Moving Day



We peeked throughout the house to make sure we hadn’t missed any of our belongings.

I glanced into each room quickly, my daughter and wife’s eyes lingered a little bit longer.

They wanted to make certain we weren’t leaving anything behind.

As we stood by the front door, ready to leave our old place for the final time my wife looked sad

and my daughter began sobbing. Moving day had been hard physically and now it was becoming

difficult emotionally. To the naked eye, the house looked completely empty. Everything we owned

was either packed up or gone, but at the moment what we saw was a home that was full of our

fondest memories.

As tears streamed down Marissa’s cheeks, she reminded us that our beloved Golden Retriever and

her had romped around in the back yard many times. I recalled our big dog trying to share a small

plastic sled with my daughter in the wintertime and how the two of them loved running through the

sprinkler during the hottest days of summer.

She mentioned the sleepovers she had with friends and for a moment I even missed the sound of

teen girls giggling at one A.M.   She pointed to the spots where her and some of her closest friends

gathered before middle school dances and Senior prom to take pictures next to our fireplace and on our

front porch. Marissa had her “Sweet Sixteen” and “Graduation Party” here as well as some others.

My daughter and her friends had a painting party when she redecorated her bedroom.

We loved celebrating special occasions in our dining room and I thought of the times my wife and I

would fix a nice meal, share a bottle of our favorite wine and talk for hours about all kinds of things

( something that we still love to do). I was just hitting the tip of the memory iceberg and it was tough.

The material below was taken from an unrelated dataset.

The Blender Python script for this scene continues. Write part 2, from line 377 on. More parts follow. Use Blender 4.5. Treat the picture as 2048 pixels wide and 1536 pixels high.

I thought of the times Marissa mentioned and then I remembered some additional ones and suddenly

I was sad too.

I realized that my daughter had spent her “wonder years” and lived half her life here, so of course

she was sad to leave the place. Ironically, she has an apartment of her own and was just there that day

to help us move out.

As tough as it was for each of us to leave, we couldn’t be standing there in the

foyer when the new owners arrived, that would have been awkward for everybody. I took a deep breath

and tried being logical. I reminded myself that the house had gotten older, a little ragged around the

edges and more difficult to take care of…kind of like me. It was time to downsize and upgrade to

a newer place. I sighed and turned the key to the old front door one last time and made sure it was

locked.  I hid the key under a rock for the new owners, then we climbed into our SUV and pulled away

from the place we had called home for over thirteen years.  My daughter was crying again and I can’t

say I blamed her. Moving is a part of life but that doesn’t mean moving is easy. In fact, moving is

difficult! It’s difficult because you have to pack up all of your important stuff, you try giving away your

leftover stuff and you have to throw away all of your unnecessary stuff.

As it turns out, that’s the easy part of moving.

The most difficult part of moving is figuring out what to do with all of the moments you shared and the

memories you made at your home.  When you leave a special place, you feel like you’re leaving the

memories you made behind.

Maybe it’s just me, but it seems impossible to store every memory of home and of growing up in your

mind or heart. That explains my daughter’s tears and why Moving Day took a toll on her!

As we drove toward our new house my pep talk began. I reminded my daughter and wife that we were

moving to a beautiful new home and we would be starting an exciting new chapter of our lives. I told

them that we had a chance to make lots of new memories. I also reminded my daughter she was

welcome to visit as often as she wanted ( Our new memories won’t be nearly as great without her)!